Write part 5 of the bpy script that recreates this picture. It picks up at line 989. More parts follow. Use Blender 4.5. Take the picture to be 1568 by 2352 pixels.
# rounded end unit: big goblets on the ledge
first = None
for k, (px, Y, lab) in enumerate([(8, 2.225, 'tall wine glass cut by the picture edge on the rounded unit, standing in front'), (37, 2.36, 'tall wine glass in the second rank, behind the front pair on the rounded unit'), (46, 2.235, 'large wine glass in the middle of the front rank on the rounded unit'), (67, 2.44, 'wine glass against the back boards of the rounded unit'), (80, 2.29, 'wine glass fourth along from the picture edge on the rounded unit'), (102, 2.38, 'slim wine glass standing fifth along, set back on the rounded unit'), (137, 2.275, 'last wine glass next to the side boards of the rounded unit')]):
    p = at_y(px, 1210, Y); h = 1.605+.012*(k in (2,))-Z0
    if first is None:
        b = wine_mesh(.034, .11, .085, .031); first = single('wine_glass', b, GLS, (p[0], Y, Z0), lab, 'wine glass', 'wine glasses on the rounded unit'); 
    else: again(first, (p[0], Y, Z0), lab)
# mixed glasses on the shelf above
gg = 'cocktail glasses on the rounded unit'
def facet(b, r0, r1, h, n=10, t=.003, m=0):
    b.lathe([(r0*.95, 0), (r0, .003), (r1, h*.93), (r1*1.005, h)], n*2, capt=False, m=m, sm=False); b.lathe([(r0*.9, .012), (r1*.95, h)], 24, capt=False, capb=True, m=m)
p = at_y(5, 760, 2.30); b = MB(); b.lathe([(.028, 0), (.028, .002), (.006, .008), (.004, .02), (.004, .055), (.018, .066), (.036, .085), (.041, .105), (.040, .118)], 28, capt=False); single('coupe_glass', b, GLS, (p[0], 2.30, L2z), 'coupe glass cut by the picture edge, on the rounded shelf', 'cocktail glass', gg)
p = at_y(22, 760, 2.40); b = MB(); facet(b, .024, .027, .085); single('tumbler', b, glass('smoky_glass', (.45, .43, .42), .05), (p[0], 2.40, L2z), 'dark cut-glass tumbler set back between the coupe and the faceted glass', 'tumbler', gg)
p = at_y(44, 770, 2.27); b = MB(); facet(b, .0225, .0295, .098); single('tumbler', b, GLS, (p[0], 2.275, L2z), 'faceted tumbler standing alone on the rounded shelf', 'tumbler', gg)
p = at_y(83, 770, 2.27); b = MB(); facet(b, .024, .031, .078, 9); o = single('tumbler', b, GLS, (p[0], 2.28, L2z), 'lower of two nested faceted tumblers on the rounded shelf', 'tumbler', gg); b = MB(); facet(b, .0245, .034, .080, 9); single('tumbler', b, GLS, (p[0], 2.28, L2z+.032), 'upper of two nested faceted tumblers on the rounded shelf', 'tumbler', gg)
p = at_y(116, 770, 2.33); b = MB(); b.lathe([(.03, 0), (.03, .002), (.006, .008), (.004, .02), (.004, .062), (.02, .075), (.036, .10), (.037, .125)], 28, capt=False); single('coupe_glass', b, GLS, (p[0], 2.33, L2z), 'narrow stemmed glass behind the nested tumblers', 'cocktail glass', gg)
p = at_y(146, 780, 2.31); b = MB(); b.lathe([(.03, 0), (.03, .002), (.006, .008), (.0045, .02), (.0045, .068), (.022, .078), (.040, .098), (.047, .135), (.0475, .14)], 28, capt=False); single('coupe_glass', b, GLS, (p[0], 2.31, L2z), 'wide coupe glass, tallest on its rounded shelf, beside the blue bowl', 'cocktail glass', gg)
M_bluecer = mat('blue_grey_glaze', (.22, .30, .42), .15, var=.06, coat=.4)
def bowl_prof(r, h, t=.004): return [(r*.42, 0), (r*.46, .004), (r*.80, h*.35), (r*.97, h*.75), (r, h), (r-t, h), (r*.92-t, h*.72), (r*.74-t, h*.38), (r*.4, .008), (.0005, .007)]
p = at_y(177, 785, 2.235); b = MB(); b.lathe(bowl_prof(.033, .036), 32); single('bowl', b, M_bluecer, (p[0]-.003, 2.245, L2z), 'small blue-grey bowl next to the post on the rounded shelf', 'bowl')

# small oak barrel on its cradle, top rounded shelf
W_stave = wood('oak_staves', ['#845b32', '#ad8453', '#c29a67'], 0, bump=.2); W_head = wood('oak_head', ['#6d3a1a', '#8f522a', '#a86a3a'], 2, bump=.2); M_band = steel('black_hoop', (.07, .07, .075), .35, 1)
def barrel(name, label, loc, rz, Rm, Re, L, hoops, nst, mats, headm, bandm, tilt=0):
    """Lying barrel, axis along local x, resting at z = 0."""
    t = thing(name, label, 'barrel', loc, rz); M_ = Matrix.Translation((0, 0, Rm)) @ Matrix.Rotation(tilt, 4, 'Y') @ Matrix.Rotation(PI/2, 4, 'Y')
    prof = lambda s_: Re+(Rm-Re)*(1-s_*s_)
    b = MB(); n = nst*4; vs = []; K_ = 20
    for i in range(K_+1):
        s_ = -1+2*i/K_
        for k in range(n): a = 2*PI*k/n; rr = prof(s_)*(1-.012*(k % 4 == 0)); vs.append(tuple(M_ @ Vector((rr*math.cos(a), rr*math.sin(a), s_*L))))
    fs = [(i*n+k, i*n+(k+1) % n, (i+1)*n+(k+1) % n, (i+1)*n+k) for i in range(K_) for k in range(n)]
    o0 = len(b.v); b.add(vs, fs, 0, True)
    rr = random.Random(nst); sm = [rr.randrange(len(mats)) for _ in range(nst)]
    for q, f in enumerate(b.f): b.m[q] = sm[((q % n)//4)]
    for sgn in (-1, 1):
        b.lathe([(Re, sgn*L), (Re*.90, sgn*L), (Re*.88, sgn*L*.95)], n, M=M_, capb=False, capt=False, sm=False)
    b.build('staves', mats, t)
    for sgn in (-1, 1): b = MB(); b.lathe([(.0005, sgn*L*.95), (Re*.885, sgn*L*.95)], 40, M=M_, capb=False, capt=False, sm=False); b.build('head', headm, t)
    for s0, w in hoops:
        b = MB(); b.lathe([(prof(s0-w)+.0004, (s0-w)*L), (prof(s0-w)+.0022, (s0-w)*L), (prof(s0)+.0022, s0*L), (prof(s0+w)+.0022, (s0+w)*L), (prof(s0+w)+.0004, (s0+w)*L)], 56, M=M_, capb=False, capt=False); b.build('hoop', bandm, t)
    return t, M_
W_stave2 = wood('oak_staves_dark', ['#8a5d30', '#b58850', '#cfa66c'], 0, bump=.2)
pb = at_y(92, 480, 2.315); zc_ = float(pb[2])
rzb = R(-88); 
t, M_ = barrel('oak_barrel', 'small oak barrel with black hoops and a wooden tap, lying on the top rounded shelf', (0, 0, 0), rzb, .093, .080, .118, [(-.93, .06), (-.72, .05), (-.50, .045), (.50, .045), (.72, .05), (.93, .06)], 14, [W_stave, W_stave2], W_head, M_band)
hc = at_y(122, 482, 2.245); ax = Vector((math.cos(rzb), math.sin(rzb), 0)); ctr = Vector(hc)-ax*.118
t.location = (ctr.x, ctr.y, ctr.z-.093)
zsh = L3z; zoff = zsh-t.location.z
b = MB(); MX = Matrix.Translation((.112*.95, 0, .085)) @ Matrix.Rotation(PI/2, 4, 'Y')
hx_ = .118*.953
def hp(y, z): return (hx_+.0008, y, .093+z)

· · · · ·

*Given exercise*.
Return all the data above once more, precisely as given.

*Result of the task*.
Write part 5 of the bpy script that recreates this picture. It picks up at line 989. More parts follow. Use Blender 4.5. Take the picture to be 1568 by 2352 pixels.
# rounded end unit: big goblets on the ledge
first = None
for k, (px, Y, lab) in enumerate([(8, 2.225, 'tall wine glass cut by the picture edge on the rounded unit, standing in front'), (37, 2.36, 'tall wine glass in the second rank, behind the front pair on the rounded unit'), (46, 2.235, 'large wine glass in the middle of the front rank on the rounded unit'), (67, 2.44, 'wine glass against the back boards of the rounded unit'), (80, 2.29, 'wine glass fourth along from the picture edge on the rounded unit'), (102, 2.38, 'slim wine glass standing fifth along, set back on the rounded unit'), (137, 2.275, 'last wine glass next to the side boards of the rounded unit')]):
    p = at_y(px, 1210, Y); h = 1.605+.012*(k in (2,))-Z0
    if first is None:
        b = wine_mesh(.034, .11, .085, .031); first = single('wine_glass', b, GLS, (p[0], Y, Z0), lab, 'wine glass', 'wine glasses on the rounded unit'); 
    else: again(first, (p[0], Y, Z0), lab)
# mixed glasses on the shelf above
gg = 'cocktail glasses on the rounded unit'
def facet(b, r0, r1, h, n=10, t=.003, m=0):
    b.lathe([(r0*.95, 0), (r0, .003), (r1, h*.93), (r1*1.005, h)], n*2, capt=False, m=m, sm=False); b.lathe([(r0*.9, .012), (r1*.95, h)], 24, capt=False, capb=True, m=m)
p = at_y(5, 760, 2.30); b = MB(); b.lathe([(.028, 0), (.028, .002), (.006, .008), (.004, .02), (.004, .055), (.018, .066), (.036, .085), (.041, .105), (.040, .118)], 28, capt=False); single('coupe_glass', b, GLS, (p[0], 2.30, L2z), 'coupe glass cut by the picture edge, on the rounded shelf', 'cocktail glass', gg)
p = at_y(22, 760, 2.40); b = MB(); facet(b, .024, .027, .085); single('tumbler', b, glass('smoky_glass', (.45, .43, .42), .05), (p[0], 2.40, L2z), 'dark cut-glass tumbler set back between the coupe and the faceted glass', 'tumbler', gg)
p = at_y(44, 770, 2.27); b = MB(); facet(b, .0225, .0295, .098); single('tumbler', b, GLS, (p[0], 2.275, L2z), 'faceted tumbler standing alone on the rounded shelf', 'tumbler', gg)
p = at_y(83, 770, 2.27); b = MB(); facet(b, .024, .031, .078, 9); o = single('tumbler', b, GLS, (p[0], 2.28, L2z), 'lower of two nested faceted tumblers on the rounded shelf', 'tumbler', gg); b = MB(); facet(b, .0245, .034, .080, 9); single('tumbler', b, GLS, (p[0], 2.28, L2z+.032), 'upper of two nested faceted tumblers on the rounded shelf', 'tumbler', gg)
p = at_y(116, 770, 2.33); b = MB(); b.lathe([(.03, 0), (.03, .002), (.006, .008), (.004, .02), (.004, .062), (.02, .075), (.036, .10), (.037, .125)], 28, capt=False); single('coupe_glass', b, GLS, (p[0], 2.33, L2z), 'narrow stemmed glass behind the nested tumblers', 'cocktail glass', gg)
p = at_y(146, 780, 2.31); b = MB(); b.lathe([(.03, 0), (.03, .002), (.006, .008), (.0045, .02), (.0045, .068), (.022, .078), (.040, .098), (.047, .135), (.0475, .14)], 28, capt=False); single('coupe_glass', b, GLS, (p[0], 2.31, L2z), 'wide coupe glass, tallest on its rounded shelf, beside the blue bowl', 'cocktail glass', gg)
M_bluecer = mat('blue_grey_glaze', (.22, .30, .42), .15, var=.06, coat=.4)
def bowl_prof(r, h, t=.004): return [(r*.42, 0), (r*.46, .004), (r*.80, h*.35), (r*.97, h*.75), (r, h), (r-t, h), (r*.92-t, h*.72), (r*.74-t, h*.38), (r*.4, .008), (.0005, .007)]
p = at_y(177, 785, 2.235); b = MB(); b.lathe(bowl_prof(.033, .036), 32); single('bowl', b, M_bluecer, (p[0]-.003, 2.245, L2z), 'small blue-grey bowl next to the post on the rounded shelf', 'bowl')

# small oak barrel on its cradle, top rounded shelf
W_stave = wood('oak_staves', ['#845b32', '#ad8453', '#c29a67'], 0, bump=.2); W_head = wood('oak_head', ['#6d3a1a', '#8f522a', '#a86a3a'], 2, bump=.2); M_band = steel('black_hoop', (.07, .07, .075), .35, 1)
def barrel(name, label, loc, rz, Rm, Re, L, hoops, nst, mats, headm, bandm, tilt=0):
    """Lying barrel, axis along local x, resting at z = 0."""
    t = thing(name, label, 'barrel', loc, rz); M_ = Matrix.Translation((0, 0, Rm)) @ Matrix.Rotation(tilt, 4, 'Y') @ Matrix.Rotation(PI/2, 4, 'Y')
    prof = lambda s_: Re+(Rm-Re)*(1-s_*s_)
    b = MB(); n = nst*4; vs = []; K_ = 20
    for i in range(K_+1):
        s_ = -1+2*i/K_
        for k in range(n): a = 2*PI*k/n; rr = prof(s_)*(1-.012*(k % 4 == 0)); vs.append(tuple(M_ @ Vector((rr*math.cos(a), rr*math.sin(a), s_*L))))
    fs = [(i*n+k, i*n+(k+1) % n, (i+1)*n+(k+1) % n, (i+1)*n+k) for i in range(K_) for k in range(n)]
    o0 = len(b.v); b.add(vs, fs, 0, True)
    rr = random.Random(nst); sm = [rr.randrange(len(mats)) for _ in range(nst)]
    for q, f in enumerate(b.f): b.m[q] = sm[((q % n)//4)]
    for sgn in (-1, 1):
        b.lathe([(Re, sgn*L), (Re*.90, sgn*L), (Re*.88, sgn*L*.95)], n, M=M_, capb=False, capt=False, sm=False)
    b.build('staves', mats, t)
    for sgn in (-1, 1): b = MB(); b.lathe([(.0005, sgn*L*.95), (Re*.885, sgn*L*.95)], 40, M=M_, capb=False, capt=False, sm=False); b.build('head', headm, t)
    for s0, w in hoops:
        b = MB(); b.lathe([(prof(s0-w)+.0004, (s0-w)*L), (prof(s0-w)+.0022, (s0-w)*L), (prof(s0)+.0022, s0*L), (prof(s0+w)+.0022, (s0+w)*L), (prof(s0+w)+.0004, (s0+w)*L)], 56, M=M_, capb=False, capt=False); b.build('hoop', bandm, t)
    return t, M_
W_stave2 = wood('oak_staves_dark', ['#8a5d30', '#b58850', '#cfa66c'], 0, bump=.2)
pb = at_y(92, 480, 2.315); zc_ = float(pb[2])
rzb = R(-88); 
t, M_ = barrel('oak_barrel', 'small oak barrel with black hoops and a wooden tap, lying on the top rounded shelf', (0, 0, 0), rzb, .093, .080, .118, [(-.93, .06), (-.72, .05), (-.50, .045), (.50, .045), (.72, .05), (.93, .06)], 14, [W_stave, W_stave2], W_head, M_band)
hc = at_y(122, 482, 2.245); ax = Vector((math.cos(rzb), math.sin(rzb), 0)); ctr = Vector(hc)-ax*.118
t.location = (ctr.x, ctr.y, ctr.z-.093)
zsh = L3z; zoff = zsh-t.location.z
b = MB(); MX = Matrix.Translation((.112*.95, 0, .085)) @ Matrix.Rotation(PI/2, 4, 'Y')
hx_ = .118*.953
def hp(y, z): return (hx_+.0008, y, .093+z)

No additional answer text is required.